Gus and I did the circular walk again from Wolf House over Heald Brow and along the coast to Jenny Brown's Point and Jack Scout, attracted as ever by the sun setting in Morecambe Bay. I keep intending to blip the old smelter chimney at Jenny Brown's silhouetted against the sun (see extra taken last week), though today there was a party of archaeologists with cones and netting beginning an excavation there.

So instead we have a view into the Bay across the remnants of Walduck's Wall. When I first took photos here, I did not know the story of the attempted reclamation in the 19th century of a large chunk of the Bay south from the Jenny Brown's. After two years of extending a wall of quarried limestone out into the Bay, the scheme was abandoned in late 1879. It was defeated essentially by the Bay itself and its powerful processes of tides, currents, erosion and channel movements. The man in charge of the operation, Captain Muller, had been killed earlier that year in an accident with the horse and wagon taking stone out to tip at the growing point of the wall. Costs spiralled, the investors pulled out and the reclamation was abandoned.

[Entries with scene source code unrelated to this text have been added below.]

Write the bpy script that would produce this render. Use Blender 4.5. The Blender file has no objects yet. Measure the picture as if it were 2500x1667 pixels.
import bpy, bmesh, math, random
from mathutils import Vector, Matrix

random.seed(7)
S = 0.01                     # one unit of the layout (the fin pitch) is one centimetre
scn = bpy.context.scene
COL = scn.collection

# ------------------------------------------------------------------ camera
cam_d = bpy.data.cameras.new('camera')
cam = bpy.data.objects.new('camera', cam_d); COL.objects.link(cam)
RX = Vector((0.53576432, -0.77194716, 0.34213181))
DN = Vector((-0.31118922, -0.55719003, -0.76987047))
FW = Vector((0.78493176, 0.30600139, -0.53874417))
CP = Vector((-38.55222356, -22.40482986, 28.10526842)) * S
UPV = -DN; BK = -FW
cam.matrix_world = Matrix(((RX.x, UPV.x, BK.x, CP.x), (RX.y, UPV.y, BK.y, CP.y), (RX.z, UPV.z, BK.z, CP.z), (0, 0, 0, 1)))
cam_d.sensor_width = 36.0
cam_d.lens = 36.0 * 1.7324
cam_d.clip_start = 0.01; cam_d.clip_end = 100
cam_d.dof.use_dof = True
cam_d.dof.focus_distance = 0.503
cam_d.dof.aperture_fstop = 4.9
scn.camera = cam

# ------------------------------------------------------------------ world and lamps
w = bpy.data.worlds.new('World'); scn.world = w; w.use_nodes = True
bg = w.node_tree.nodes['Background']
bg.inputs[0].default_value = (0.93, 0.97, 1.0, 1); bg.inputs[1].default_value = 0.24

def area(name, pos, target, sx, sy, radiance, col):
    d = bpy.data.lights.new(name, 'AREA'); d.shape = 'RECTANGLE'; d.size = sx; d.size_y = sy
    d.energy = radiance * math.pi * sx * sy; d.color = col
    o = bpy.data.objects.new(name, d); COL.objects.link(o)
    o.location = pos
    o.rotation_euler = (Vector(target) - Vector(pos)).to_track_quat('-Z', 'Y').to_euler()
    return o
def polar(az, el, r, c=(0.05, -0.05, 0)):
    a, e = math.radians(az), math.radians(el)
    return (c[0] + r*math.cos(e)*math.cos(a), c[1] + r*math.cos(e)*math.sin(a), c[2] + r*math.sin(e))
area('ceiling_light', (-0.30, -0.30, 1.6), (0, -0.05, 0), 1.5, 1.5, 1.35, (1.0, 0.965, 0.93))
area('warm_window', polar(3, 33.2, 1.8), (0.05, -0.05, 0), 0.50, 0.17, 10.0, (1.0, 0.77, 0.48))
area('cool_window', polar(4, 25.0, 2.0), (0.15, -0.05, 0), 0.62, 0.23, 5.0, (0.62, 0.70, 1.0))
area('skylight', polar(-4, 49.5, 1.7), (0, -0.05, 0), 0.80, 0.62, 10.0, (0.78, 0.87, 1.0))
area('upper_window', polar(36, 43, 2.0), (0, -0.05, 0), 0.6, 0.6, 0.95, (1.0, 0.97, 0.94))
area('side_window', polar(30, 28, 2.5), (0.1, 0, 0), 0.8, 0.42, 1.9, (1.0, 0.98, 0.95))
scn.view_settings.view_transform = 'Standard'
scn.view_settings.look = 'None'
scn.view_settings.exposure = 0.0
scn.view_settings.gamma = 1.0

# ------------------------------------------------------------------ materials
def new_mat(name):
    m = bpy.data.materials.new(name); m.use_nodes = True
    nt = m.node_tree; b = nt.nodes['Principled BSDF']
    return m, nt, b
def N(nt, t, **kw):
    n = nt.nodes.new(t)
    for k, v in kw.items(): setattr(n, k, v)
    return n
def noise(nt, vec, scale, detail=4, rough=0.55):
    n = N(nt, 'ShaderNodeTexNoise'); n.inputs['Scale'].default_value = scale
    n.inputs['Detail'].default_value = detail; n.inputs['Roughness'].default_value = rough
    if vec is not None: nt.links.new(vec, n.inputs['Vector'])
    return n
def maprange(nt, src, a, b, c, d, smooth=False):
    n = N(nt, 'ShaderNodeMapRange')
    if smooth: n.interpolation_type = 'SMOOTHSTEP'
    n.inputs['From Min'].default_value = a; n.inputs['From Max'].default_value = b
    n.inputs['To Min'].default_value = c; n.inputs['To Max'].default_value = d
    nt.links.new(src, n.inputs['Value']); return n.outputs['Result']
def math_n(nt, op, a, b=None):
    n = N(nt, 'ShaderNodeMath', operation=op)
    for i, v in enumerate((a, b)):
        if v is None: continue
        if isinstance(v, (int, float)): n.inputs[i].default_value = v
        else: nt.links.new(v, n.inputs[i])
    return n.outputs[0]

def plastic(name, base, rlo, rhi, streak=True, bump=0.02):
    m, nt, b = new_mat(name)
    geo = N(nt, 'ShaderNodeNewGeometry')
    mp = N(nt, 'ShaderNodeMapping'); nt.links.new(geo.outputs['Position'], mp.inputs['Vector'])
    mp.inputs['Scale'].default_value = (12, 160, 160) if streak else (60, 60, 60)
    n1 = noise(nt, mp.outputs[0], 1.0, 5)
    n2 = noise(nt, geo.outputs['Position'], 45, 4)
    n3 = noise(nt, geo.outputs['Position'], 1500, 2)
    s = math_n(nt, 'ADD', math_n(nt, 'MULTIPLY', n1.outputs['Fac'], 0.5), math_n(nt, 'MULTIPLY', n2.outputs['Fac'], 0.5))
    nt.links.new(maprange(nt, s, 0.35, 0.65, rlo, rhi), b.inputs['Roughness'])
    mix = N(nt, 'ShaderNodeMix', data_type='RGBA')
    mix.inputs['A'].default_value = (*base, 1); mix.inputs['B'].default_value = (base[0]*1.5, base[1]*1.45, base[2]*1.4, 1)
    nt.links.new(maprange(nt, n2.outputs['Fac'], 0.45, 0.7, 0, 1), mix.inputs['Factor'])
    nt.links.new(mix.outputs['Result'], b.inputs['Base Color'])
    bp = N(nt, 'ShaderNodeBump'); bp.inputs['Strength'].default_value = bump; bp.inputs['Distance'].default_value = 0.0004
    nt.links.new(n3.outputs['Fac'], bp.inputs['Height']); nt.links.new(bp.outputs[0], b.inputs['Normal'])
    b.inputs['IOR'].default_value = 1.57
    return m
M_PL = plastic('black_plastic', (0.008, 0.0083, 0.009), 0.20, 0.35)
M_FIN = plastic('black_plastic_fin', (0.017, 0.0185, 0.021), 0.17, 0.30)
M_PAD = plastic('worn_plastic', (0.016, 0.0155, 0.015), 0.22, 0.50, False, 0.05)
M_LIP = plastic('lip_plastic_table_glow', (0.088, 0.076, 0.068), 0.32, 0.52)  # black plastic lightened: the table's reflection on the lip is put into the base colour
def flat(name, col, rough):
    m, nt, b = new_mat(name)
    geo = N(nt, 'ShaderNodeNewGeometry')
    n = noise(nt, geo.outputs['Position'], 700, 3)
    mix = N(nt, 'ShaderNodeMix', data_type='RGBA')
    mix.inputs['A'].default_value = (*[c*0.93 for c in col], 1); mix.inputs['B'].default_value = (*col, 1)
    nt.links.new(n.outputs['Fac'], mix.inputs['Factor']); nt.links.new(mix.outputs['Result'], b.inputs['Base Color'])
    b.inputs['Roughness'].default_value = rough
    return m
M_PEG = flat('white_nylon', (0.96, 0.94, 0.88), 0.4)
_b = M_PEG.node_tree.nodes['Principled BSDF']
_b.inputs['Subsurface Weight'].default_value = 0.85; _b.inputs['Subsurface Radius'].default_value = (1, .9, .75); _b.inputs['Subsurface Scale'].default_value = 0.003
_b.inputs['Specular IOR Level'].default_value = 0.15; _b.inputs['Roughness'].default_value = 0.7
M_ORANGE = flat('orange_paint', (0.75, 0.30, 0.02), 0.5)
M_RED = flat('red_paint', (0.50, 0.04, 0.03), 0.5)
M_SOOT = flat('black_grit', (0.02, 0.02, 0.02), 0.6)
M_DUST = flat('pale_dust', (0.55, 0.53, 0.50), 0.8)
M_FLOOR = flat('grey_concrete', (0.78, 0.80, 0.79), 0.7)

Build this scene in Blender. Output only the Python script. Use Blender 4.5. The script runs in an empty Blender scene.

The Bay would indeed be a very different place today had that scheme been successful, yet strangely the eroding relics of the wall and other infrastructure are now a photogenic element of the coastal landscape. And this afternoon, there was an influx of tripod men set up and static in front of the scene.  At about the point this was taken, one of the tripod men said to another something to the effect that the best sky was in the east behind our heads. What more did he want?

What I wanted was for Harry the Heron to turn up and stalk along the edge of the channel, but he didn't show today.